>>>>

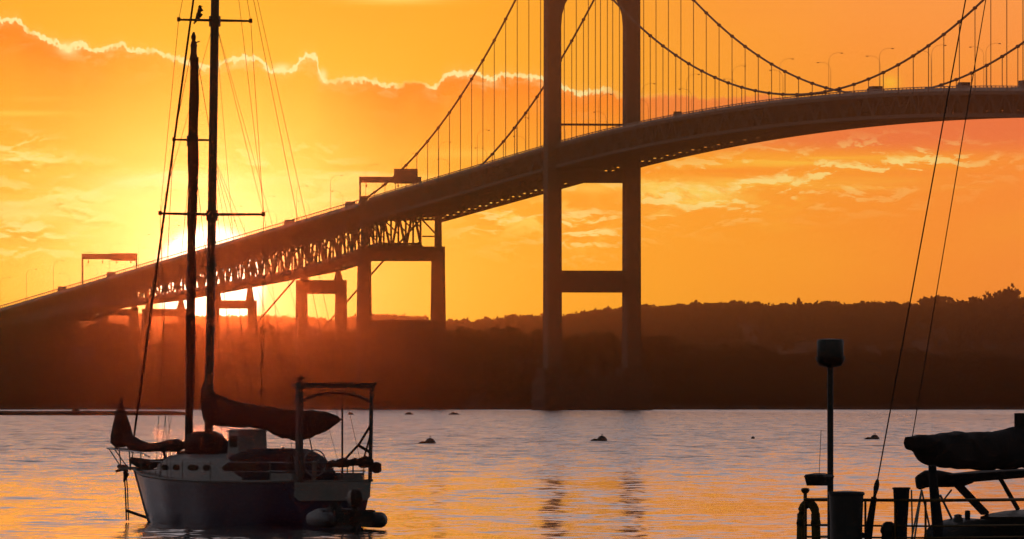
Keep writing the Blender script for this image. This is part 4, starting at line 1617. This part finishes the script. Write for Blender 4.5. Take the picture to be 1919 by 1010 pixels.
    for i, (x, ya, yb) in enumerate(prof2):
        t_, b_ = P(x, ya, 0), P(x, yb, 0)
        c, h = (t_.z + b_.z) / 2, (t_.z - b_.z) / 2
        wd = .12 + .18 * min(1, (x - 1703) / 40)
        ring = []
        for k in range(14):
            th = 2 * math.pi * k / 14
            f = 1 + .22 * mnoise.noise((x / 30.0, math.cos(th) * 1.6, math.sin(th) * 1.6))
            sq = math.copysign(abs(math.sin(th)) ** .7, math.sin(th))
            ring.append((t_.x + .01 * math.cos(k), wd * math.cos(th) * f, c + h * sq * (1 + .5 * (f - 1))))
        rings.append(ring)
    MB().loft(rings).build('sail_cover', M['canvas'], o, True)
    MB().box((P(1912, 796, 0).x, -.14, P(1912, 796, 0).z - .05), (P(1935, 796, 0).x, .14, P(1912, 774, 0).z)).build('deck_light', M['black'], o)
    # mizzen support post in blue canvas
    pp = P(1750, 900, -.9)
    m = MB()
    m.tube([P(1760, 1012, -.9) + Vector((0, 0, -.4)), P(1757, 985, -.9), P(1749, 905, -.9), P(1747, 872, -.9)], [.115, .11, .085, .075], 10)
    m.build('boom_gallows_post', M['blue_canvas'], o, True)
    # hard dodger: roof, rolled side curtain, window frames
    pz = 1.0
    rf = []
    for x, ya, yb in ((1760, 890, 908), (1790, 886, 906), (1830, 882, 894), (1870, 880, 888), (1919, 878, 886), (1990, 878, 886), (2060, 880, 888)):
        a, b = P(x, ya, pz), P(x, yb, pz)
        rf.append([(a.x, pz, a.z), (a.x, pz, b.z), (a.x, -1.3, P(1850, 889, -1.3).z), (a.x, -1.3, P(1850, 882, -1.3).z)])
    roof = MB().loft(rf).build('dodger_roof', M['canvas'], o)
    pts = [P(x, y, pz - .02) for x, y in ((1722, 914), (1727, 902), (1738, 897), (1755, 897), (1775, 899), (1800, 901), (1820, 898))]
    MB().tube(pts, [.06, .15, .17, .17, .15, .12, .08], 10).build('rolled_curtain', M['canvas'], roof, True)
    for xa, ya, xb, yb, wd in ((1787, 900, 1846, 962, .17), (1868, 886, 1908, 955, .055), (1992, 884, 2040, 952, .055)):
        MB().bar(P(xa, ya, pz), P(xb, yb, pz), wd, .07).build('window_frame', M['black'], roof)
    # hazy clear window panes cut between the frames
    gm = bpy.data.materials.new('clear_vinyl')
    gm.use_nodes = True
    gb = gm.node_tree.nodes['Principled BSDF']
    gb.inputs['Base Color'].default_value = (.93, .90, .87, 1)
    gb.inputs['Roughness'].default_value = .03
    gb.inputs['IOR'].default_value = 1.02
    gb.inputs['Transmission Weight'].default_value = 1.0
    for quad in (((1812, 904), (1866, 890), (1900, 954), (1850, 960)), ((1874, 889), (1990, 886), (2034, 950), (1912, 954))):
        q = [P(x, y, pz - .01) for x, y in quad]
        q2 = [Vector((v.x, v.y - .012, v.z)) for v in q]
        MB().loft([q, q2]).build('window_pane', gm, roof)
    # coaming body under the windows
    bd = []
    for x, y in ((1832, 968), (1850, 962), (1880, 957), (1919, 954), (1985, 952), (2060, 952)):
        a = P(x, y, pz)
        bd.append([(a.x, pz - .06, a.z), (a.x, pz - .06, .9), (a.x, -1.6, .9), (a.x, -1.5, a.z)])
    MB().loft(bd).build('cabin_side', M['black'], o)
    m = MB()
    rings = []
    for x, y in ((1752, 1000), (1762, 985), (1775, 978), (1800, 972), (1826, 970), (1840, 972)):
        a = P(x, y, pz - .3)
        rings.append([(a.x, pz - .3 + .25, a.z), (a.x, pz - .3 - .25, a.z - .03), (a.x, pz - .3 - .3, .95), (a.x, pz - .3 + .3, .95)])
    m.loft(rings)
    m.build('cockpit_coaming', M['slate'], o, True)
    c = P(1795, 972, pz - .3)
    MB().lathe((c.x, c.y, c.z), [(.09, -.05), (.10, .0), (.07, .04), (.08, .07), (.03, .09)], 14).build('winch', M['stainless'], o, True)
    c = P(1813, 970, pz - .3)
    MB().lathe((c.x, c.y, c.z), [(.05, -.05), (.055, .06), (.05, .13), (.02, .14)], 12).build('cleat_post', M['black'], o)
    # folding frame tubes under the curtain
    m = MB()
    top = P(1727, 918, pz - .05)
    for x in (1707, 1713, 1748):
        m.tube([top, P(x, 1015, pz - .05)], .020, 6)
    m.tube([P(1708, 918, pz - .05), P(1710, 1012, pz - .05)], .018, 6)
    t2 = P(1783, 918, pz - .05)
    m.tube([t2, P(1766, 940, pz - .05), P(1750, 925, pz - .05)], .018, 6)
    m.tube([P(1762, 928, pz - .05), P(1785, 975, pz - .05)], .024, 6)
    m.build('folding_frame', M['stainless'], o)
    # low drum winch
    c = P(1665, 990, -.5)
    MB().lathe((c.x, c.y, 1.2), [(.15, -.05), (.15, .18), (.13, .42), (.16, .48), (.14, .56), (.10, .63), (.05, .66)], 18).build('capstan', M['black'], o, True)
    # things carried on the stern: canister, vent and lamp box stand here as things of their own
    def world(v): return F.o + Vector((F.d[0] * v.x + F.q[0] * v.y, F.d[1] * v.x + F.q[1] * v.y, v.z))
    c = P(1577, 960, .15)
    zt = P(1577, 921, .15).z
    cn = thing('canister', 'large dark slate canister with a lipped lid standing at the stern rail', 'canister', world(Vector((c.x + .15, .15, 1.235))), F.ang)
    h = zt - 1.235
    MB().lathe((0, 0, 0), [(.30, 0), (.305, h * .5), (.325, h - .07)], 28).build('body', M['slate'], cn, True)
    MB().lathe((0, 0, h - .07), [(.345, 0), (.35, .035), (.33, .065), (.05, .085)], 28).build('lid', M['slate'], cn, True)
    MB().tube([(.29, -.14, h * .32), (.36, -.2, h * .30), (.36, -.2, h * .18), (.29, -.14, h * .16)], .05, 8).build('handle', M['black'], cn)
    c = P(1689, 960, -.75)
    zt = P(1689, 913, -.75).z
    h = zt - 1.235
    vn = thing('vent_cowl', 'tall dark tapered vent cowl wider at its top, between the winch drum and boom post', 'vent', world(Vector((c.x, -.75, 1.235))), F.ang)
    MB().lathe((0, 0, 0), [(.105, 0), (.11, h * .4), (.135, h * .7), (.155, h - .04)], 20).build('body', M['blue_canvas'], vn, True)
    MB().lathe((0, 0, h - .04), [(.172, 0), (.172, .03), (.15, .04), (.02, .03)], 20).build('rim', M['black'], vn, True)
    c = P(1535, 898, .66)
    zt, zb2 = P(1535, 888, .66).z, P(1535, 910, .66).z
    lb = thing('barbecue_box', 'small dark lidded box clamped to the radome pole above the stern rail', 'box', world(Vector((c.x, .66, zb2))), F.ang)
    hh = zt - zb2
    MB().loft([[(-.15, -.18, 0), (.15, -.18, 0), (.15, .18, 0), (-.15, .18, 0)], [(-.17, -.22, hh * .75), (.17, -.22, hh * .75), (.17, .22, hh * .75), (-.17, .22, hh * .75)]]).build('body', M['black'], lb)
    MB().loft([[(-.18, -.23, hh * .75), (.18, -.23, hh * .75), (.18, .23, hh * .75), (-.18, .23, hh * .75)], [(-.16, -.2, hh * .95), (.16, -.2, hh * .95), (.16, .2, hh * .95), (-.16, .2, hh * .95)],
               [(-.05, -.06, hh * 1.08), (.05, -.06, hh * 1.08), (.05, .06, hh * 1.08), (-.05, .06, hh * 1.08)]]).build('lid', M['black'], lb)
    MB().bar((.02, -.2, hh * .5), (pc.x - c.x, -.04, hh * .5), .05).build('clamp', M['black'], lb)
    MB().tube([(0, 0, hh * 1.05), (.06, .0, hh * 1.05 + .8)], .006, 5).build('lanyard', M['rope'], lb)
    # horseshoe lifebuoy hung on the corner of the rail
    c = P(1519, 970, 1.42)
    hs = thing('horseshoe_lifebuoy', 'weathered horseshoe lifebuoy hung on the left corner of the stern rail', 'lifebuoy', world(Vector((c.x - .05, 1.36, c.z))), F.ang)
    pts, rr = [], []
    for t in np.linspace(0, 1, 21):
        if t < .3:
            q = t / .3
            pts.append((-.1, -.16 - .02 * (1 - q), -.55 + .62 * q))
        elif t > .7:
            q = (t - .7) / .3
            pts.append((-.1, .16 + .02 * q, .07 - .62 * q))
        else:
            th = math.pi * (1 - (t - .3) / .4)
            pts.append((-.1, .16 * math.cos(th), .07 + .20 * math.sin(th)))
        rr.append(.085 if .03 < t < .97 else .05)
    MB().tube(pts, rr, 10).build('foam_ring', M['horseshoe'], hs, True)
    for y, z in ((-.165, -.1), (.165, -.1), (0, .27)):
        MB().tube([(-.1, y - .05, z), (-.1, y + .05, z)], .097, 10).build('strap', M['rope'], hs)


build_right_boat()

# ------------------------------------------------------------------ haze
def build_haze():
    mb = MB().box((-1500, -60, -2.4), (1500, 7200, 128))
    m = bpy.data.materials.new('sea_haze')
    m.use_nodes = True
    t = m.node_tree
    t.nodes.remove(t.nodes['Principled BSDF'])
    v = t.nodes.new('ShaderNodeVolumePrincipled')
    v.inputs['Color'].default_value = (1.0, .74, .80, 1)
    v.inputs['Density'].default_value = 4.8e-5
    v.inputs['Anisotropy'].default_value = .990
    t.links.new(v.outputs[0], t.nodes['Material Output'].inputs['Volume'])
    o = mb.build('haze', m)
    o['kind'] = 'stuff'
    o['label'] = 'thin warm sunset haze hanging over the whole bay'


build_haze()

<<<<
>>>>

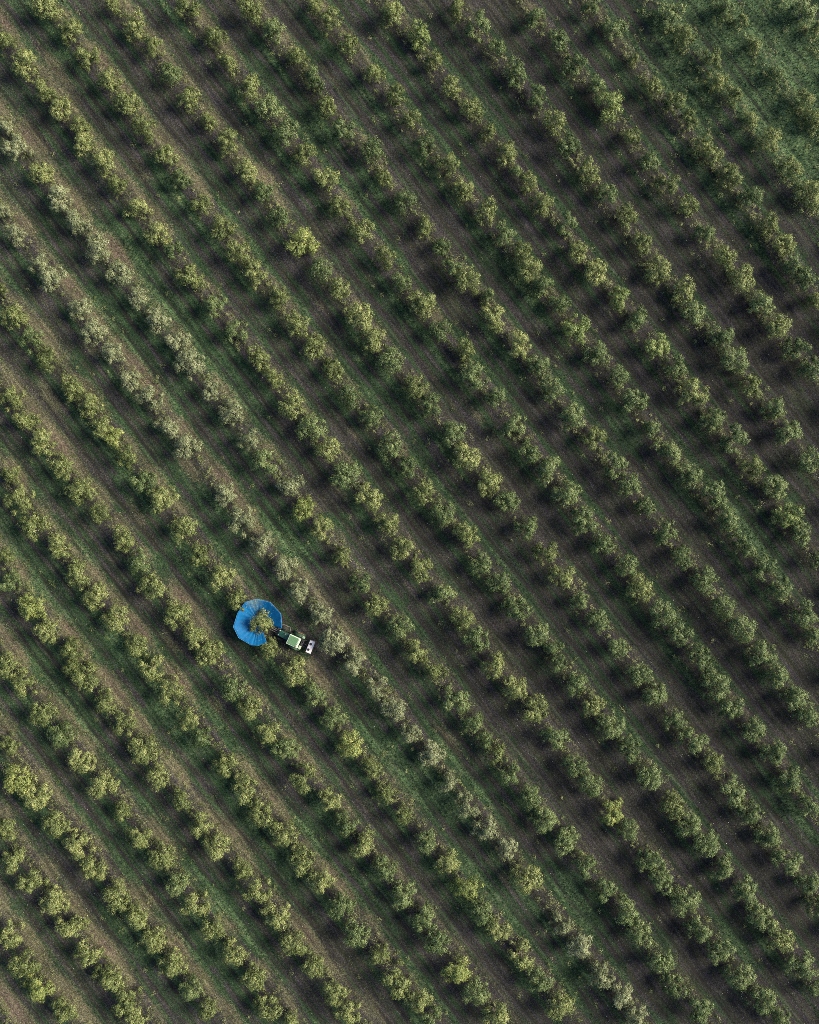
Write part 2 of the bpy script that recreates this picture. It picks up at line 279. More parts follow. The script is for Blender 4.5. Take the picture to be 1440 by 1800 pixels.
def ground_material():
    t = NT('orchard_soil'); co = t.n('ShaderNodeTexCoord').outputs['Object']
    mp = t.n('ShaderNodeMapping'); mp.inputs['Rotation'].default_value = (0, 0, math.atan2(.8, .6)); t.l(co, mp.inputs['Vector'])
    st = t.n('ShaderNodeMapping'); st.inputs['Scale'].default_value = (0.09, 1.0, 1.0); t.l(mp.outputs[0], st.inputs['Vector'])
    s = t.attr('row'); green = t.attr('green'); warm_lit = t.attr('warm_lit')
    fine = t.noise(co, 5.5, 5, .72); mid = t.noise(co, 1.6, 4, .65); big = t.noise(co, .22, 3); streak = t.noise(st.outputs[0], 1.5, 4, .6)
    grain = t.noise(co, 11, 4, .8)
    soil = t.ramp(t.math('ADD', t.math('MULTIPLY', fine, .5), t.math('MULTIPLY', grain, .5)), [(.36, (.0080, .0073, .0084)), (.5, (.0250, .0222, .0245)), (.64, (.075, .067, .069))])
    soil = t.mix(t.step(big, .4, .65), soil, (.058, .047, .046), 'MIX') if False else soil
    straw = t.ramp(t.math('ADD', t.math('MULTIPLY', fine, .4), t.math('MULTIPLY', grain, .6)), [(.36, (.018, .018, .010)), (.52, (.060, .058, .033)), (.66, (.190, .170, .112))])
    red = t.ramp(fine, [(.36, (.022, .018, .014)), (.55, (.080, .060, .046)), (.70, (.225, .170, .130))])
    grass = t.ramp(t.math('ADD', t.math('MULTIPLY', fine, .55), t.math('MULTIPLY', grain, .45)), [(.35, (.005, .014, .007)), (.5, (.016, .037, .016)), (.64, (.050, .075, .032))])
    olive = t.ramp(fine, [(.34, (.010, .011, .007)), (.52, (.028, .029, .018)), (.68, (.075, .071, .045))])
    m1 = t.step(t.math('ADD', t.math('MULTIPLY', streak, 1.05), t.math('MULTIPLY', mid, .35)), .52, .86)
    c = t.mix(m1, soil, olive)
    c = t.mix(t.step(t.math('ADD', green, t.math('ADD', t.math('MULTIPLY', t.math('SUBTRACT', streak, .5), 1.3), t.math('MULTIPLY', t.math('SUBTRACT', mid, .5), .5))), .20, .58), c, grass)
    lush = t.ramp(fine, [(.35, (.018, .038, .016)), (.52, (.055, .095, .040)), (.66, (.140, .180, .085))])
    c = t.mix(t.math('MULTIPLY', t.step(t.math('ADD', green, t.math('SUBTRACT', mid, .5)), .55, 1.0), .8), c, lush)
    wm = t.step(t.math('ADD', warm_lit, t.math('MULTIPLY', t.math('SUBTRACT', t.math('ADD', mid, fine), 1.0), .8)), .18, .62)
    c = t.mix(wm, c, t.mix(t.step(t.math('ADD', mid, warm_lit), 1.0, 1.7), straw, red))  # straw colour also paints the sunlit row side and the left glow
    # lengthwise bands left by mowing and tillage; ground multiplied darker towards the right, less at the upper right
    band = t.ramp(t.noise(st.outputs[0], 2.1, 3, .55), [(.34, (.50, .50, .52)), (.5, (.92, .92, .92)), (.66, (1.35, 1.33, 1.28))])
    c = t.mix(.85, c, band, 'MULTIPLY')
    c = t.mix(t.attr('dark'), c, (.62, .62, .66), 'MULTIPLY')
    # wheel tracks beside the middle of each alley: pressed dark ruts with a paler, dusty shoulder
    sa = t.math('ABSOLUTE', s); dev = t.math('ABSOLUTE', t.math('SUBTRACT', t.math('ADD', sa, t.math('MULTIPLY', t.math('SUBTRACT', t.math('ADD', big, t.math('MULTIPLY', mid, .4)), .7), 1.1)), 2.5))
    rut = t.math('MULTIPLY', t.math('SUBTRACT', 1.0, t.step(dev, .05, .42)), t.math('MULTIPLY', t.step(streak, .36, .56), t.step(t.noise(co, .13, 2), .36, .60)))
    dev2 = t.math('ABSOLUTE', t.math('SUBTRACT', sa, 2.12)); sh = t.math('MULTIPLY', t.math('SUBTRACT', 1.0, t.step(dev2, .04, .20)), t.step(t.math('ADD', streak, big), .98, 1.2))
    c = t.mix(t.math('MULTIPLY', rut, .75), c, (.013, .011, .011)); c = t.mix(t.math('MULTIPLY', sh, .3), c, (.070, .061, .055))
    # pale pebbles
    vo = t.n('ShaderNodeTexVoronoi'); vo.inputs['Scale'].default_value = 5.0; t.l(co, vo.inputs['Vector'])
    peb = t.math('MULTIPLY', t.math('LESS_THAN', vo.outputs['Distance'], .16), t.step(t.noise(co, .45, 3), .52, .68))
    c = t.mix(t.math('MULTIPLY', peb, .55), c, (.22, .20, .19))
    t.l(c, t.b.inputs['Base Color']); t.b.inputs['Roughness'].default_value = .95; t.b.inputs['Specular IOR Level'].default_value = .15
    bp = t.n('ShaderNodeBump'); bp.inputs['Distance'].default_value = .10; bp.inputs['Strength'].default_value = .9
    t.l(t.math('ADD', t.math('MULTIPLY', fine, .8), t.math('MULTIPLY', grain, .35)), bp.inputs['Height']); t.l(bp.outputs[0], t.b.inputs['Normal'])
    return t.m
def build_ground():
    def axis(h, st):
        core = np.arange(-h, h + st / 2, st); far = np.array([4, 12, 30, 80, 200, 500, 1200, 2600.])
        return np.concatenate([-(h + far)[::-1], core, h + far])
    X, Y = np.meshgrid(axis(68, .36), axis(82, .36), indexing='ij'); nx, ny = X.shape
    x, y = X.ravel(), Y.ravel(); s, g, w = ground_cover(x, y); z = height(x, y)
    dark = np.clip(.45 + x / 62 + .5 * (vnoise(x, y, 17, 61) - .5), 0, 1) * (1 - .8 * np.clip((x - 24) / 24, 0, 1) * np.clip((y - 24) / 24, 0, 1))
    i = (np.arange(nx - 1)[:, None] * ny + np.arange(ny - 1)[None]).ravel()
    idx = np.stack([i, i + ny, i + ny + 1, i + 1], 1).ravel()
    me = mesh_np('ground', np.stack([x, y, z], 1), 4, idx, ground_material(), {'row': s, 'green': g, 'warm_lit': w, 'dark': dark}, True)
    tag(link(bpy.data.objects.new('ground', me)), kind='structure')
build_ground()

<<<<

* **EXERCISE REQUIREMENTS**
Determine how many lines of the listing hold the word "this" and reply with that figure alone.

* **TASK OUTPUT**
2